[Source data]
- - -

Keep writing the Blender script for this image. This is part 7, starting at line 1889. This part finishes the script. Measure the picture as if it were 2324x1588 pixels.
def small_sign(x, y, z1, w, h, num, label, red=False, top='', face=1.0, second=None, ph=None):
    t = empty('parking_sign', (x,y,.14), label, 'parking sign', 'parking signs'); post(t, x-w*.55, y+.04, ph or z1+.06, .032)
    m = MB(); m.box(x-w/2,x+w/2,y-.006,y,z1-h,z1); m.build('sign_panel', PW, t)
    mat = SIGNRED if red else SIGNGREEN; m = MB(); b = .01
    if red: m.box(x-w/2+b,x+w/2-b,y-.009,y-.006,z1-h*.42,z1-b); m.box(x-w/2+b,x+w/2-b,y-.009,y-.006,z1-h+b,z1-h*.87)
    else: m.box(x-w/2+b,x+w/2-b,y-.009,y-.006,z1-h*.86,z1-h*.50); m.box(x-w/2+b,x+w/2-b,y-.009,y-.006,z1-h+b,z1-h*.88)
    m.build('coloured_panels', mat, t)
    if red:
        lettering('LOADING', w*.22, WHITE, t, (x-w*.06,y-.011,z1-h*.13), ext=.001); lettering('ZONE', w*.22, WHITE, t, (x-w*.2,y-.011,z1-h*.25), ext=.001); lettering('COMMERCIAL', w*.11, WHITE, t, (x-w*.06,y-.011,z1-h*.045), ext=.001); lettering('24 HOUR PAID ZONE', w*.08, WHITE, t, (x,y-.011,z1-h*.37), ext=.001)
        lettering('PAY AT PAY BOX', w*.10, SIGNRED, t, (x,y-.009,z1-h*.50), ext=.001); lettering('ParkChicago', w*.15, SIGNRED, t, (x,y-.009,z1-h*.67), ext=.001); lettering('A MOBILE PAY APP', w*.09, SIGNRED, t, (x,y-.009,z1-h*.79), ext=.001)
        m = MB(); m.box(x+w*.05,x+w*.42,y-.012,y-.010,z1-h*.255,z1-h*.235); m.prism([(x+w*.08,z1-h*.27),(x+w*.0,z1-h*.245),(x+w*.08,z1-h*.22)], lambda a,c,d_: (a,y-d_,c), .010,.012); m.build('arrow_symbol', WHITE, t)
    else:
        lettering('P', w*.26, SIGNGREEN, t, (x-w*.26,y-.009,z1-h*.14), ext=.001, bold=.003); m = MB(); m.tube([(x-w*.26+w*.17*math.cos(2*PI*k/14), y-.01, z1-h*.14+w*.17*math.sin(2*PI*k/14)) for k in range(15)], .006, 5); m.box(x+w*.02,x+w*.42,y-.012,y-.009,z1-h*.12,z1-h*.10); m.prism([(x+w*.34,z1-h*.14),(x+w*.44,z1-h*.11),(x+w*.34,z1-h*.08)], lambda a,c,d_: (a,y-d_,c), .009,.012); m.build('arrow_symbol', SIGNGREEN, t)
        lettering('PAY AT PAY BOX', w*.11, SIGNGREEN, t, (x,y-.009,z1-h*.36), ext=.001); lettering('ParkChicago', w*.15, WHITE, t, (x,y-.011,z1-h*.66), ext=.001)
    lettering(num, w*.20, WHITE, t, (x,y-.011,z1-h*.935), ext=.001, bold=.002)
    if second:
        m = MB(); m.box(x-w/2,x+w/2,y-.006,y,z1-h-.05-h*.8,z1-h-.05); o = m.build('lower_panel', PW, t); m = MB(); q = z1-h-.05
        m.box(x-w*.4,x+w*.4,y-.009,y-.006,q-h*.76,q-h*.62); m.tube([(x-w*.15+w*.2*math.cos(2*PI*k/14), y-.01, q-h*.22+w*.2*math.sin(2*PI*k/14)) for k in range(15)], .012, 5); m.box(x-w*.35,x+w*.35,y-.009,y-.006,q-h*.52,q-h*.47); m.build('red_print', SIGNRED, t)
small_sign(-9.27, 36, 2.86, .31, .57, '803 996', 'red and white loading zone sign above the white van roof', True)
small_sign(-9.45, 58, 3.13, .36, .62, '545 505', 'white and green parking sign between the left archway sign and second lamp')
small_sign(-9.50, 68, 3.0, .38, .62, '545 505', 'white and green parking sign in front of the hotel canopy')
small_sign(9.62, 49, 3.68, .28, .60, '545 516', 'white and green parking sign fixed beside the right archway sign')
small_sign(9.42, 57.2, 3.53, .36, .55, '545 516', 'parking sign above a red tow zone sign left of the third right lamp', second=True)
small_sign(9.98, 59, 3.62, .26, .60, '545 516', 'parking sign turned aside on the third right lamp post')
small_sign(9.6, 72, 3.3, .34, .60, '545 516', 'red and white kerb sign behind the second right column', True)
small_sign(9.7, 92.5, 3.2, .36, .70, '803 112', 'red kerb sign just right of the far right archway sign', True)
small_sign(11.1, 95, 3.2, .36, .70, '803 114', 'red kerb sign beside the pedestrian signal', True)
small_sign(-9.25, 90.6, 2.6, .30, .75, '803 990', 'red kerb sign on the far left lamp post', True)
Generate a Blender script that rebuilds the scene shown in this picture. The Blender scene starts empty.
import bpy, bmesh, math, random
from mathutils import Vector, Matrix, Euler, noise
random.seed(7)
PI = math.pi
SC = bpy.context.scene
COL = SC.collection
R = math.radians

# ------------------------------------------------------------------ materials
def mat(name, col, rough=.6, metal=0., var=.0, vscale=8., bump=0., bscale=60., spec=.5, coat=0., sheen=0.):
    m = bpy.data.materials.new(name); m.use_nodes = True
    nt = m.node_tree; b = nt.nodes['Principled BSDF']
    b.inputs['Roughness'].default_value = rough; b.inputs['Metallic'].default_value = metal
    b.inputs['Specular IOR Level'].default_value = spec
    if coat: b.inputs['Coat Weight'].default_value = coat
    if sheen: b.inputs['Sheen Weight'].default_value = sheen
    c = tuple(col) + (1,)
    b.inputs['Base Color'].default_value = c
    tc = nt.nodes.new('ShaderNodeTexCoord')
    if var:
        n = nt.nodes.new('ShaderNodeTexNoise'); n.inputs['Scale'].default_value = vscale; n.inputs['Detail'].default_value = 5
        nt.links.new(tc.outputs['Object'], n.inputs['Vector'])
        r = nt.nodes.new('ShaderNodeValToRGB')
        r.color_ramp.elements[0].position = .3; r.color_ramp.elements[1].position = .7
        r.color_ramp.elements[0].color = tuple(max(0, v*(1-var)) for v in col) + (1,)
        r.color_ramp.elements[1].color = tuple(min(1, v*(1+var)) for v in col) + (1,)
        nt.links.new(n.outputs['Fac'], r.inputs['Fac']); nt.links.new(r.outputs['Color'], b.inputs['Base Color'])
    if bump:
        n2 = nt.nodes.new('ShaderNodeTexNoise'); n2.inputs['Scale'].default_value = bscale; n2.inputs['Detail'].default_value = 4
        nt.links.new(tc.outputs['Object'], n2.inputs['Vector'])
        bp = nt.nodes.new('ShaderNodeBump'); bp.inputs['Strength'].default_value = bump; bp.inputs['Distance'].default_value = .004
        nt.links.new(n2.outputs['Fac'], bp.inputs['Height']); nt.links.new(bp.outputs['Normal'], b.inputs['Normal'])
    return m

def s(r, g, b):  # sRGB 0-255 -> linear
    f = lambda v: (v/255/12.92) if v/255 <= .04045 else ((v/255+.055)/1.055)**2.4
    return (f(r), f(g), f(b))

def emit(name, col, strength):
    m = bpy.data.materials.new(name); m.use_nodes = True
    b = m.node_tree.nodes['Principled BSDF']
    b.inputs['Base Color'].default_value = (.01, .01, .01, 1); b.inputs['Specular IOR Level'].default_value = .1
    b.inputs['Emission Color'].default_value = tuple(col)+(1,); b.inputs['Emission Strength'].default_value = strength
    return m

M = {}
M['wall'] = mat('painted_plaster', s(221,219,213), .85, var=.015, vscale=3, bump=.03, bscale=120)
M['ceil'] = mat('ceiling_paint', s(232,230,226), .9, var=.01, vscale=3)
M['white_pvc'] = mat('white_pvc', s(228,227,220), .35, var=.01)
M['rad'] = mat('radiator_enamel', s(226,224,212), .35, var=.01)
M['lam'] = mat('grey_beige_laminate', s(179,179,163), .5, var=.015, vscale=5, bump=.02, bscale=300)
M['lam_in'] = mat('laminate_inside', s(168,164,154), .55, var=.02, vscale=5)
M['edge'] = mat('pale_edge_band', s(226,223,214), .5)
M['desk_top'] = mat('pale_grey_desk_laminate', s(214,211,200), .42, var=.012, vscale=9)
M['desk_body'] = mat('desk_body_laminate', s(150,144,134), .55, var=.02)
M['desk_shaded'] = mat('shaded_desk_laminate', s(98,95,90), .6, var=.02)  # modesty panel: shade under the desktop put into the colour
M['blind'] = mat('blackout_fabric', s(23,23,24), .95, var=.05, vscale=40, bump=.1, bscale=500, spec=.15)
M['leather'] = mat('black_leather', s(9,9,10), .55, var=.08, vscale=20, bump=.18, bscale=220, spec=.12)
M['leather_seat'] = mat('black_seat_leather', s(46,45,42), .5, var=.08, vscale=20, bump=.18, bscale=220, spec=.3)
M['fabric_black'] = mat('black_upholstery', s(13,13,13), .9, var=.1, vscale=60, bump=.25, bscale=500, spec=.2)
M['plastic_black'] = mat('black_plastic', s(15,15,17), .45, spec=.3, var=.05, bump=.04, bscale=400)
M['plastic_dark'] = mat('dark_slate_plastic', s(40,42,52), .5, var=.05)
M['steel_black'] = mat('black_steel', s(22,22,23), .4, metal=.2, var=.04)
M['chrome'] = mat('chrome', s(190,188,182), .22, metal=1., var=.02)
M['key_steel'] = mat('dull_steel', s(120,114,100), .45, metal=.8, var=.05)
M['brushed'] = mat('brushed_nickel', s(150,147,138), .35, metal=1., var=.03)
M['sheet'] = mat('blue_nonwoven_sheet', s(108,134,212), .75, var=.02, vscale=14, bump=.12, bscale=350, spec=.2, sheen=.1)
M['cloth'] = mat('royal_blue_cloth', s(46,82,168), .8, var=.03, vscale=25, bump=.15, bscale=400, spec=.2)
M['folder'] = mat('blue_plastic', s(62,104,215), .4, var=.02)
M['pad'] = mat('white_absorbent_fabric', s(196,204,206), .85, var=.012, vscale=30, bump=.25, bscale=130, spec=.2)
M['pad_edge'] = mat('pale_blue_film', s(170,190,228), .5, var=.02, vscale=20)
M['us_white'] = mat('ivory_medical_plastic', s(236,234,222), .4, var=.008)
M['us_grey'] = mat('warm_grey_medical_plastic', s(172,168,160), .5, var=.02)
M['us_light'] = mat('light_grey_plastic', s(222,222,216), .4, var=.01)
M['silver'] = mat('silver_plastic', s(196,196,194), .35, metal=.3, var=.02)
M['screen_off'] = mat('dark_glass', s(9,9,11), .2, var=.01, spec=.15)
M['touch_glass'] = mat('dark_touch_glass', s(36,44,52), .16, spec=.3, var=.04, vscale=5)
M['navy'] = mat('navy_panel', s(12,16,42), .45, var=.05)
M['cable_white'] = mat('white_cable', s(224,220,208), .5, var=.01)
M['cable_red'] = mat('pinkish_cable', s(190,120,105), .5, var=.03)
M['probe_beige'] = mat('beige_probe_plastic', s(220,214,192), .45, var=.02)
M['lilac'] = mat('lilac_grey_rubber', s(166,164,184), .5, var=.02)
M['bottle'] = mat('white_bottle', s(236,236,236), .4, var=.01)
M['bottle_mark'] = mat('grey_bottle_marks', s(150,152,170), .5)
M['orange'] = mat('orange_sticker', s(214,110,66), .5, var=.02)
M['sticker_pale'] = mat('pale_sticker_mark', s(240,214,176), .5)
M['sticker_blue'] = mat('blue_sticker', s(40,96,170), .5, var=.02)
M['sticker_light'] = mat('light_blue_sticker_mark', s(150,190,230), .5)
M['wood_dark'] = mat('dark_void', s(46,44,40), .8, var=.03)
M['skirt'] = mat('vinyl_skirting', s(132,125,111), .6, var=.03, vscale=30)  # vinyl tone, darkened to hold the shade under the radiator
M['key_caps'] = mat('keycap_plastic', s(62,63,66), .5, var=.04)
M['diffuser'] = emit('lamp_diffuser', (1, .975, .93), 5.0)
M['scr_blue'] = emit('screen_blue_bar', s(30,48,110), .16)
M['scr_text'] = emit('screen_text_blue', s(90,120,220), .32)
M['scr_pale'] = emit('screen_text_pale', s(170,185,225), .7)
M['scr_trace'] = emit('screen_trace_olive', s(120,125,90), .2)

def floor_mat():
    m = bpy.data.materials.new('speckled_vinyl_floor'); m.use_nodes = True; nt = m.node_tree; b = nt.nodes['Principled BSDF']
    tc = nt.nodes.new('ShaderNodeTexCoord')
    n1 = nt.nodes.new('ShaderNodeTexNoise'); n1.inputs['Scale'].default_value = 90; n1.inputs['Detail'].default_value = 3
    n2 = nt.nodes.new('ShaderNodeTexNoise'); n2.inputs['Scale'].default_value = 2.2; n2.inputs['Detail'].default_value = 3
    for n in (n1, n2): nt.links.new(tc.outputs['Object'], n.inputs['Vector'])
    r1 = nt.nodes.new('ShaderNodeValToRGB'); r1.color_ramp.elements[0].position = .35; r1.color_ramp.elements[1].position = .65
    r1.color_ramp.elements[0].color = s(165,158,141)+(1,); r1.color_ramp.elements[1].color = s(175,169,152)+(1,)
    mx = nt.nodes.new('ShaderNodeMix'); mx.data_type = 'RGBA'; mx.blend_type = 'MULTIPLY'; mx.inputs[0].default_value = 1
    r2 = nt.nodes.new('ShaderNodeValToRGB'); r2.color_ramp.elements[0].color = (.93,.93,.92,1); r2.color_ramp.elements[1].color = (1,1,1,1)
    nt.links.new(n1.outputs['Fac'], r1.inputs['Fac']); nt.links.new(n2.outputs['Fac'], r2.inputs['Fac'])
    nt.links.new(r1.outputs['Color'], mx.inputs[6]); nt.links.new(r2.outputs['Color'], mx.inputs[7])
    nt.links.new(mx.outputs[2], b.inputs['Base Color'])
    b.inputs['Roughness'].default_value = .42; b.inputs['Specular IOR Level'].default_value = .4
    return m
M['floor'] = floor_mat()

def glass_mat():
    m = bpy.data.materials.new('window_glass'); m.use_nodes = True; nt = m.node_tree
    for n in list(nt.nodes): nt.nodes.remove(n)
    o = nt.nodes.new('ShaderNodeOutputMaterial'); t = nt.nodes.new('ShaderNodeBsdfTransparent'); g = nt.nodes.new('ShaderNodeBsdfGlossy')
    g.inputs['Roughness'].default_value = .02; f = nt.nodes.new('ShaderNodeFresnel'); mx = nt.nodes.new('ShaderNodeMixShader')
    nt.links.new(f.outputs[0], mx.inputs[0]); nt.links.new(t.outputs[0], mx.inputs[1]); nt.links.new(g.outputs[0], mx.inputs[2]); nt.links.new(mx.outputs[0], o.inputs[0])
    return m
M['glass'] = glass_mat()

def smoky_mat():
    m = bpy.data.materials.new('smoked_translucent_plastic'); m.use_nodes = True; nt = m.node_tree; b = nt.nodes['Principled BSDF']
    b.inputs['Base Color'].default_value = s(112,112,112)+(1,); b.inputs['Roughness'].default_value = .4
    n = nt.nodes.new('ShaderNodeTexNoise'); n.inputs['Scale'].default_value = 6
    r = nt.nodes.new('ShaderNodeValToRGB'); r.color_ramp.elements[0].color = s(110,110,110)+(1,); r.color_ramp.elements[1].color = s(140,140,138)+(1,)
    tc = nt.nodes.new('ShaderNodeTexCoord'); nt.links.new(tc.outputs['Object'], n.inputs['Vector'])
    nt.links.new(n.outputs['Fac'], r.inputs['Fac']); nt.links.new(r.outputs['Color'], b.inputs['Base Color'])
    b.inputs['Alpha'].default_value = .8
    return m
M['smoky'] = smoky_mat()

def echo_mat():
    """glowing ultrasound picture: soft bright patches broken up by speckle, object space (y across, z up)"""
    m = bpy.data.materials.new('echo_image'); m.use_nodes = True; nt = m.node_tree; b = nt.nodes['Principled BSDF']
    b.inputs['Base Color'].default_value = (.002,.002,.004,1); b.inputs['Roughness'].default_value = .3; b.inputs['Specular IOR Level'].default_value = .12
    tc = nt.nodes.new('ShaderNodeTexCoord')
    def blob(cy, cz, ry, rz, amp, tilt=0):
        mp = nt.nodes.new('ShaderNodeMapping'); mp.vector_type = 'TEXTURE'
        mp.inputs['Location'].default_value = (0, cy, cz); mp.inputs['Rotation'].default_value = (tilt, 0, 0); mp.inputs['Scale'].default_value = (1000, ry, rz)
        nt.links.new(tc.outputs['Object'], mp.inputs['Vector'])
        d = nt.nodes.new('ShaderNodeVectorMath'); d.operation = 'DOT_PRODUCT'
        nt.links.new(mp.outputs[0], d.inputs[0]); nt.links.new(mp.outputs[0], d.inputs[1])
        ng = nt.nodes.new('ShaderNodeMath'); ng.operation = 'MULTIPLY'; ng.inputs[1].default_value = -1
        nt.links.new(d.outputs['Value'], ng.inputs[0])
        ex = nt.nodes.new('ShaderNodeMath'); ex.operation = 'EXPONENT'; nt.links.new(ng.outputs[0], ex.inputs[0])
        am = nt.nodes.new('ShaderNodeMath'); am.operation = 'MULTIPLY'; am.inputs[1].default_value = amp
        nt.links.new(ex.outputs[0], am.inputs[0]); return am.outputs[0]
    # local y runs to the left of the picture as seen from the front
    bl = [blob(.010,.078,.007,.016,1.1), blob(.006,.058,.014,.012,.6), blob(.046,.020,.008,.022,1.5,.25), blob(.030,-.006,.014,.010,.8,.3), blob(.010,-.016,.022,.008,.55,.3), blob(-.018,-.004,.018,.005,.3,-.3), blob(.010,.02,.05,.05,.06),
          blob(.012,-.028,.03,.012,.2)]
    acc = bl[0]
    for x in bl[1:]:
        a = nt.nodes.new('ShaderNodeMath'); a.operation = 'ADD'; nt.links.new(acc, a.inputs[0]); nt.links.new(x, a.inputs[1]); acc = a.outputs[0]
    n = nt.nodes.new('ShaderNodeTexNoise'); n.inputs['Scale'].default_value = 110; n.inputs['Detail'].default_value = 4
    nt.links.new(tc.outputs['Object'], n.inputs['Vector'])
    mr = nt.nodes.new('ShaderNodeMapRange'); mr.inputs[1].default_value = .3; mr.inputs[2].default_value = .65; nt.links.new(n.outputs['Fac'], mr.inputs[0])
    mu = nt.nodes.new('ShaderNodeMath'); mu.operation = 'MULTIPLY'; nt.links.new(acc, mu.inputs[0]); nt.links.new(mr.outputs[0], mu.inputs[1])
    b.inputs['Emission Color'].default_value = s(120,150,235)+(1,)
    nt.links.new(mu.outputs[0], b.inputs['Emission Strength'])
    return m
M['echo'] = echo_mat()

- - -

[Exercise requirements] Take the lines from the line with "s(214,211,200), .42, var=.012, vscale=9)" through the line with "s(150,144,134), .55, var=.02)", both ends included, and give them again exactly, with nothing else.

[Complete answer]
M['desk_top'] = mat('pale_grey_desk_laminate', s(214,211,200), .42, var=.012, vscale=9)
M['desk_body'] = mat('desk_body_laminate', s(150,144,134), .55, var=.02)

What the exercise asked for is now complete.